Three shots in two minutes and we know so much about this boy's toughness and resilience, the industrial gray-market conditions to which he has adapted and -- despite his confidence and self-reliance -- his inescapable dependence on the adults around him. The 12-year-old Ale (Alejandro Polanco) is an accomplished hustler, whether reselling bags of candy on the subway with a polished sales pitch or stealing hubcaps.
He lives, with his 16-year-old sister Isamar (Isamar Gonzales), in a tiny plywood room inside an auto mechanic's shop in a chaotic district known as Willets Point (a k a the Iron Triangle), bustling with similar unauthorized parts and body joints. That's about as big as Ale's world gets. Looking out over the expanse of corrugated tin roofs and mud puddles, mufflers and radial tires, you could be in Mumbai or Sao Paulo or Mexico City. But this is Queens, N.Y., U.S.A. -- a neighborhood pressed right up against Shea Stadium. Elevated trains rumble by at the end of the block and airliners leaving LaGuardia roar overhead.
Ale survives in a world inside a world inside a world. We all live that way to some extent. The magic of "Chop Shop" is the way it takes us deep into this particular place and shows us the people who live there, how they make a living, how they pass the time, what they eat, what they wear, how they deal with one another. It could be the most exotic spot on the face of the globe, or a few blocks from where you live.
All that matters is that the place comes alive onscreen, bursting with colors and textures that seem to sharpen your senses. If this description reminds you of other movies about scrappy street kids -- like Vittorio De Sica's "Shoeshine," Satyajit Ray's "Pather Panchali" or Hector Babenco's "Pixote" -- it should. "Chop Shop" is worthy of that company.
The same was true of Bahrani's incandescent "Man Push Cart" (2006), about a Manhattan street vendor, which inspired critics to invoke comparisons to Italian Neo-Realism and cinema verite. But while those labels help place the films in a historical and stylistic context, they don't do justice to the specificity and vividness -- the bristling aliveness -- that Bahrani, his actors and his superb cinematographer, Michael Simmonds, bring to the movie.
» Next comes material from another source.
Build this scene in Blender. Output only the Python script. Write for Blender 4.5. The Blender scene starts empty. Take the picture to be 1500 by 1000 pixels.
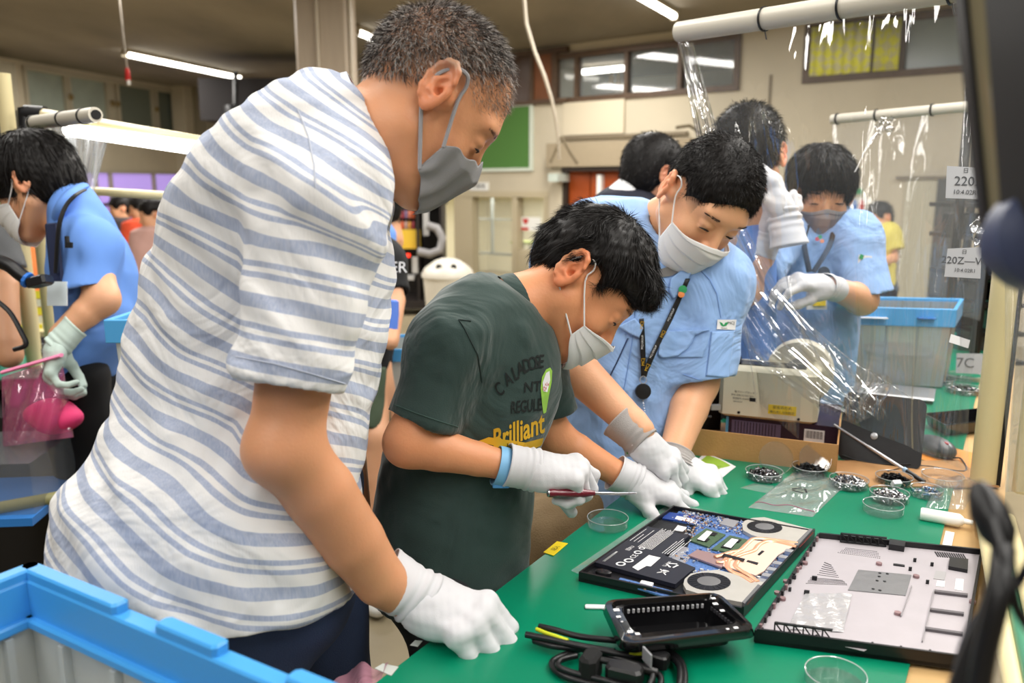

Yet for all the brilliance on display, there's nothing ostentatious about its artistry. Everything about "Chop Shop" feels natural and effortless. Ahmad Razvi, the lead in "Man Push Cart," appears in a smaller role here, and further demonstrates that he's got star charisma, whether he's playing a former Pakistani pop idol who runs a pushcart or a garage owner.
Two things American movies hardly ever get right are children and work. "Chop Shop" exhibits a rare and intimate acquaintanceship with both. Bahrani lingers on the labor of sweeping up the debris of the day, or buffing a nicked and scratched hood (the details of detailing, you might say). And he spends time with Ale when he's working, and when he's not doing much of anything at all -- like, say, doing some pull-ups and nuking some popcorn in his room ("There's a bed, a microwave and a fridge!" he boasts.
In only 84 minutes, "Chop Shop" makes you feel you've been somewhere you may never have known existed -- even if you've flown over it, or taken the subway through it, or sat in a nosebleed seat at Shea. As in "Man Push Cart," Bahrani knows precisely how and when to strike the final note and leave it reverberating in the air. It's neither upbeat nor downbeat, just right. And it sends you soaring.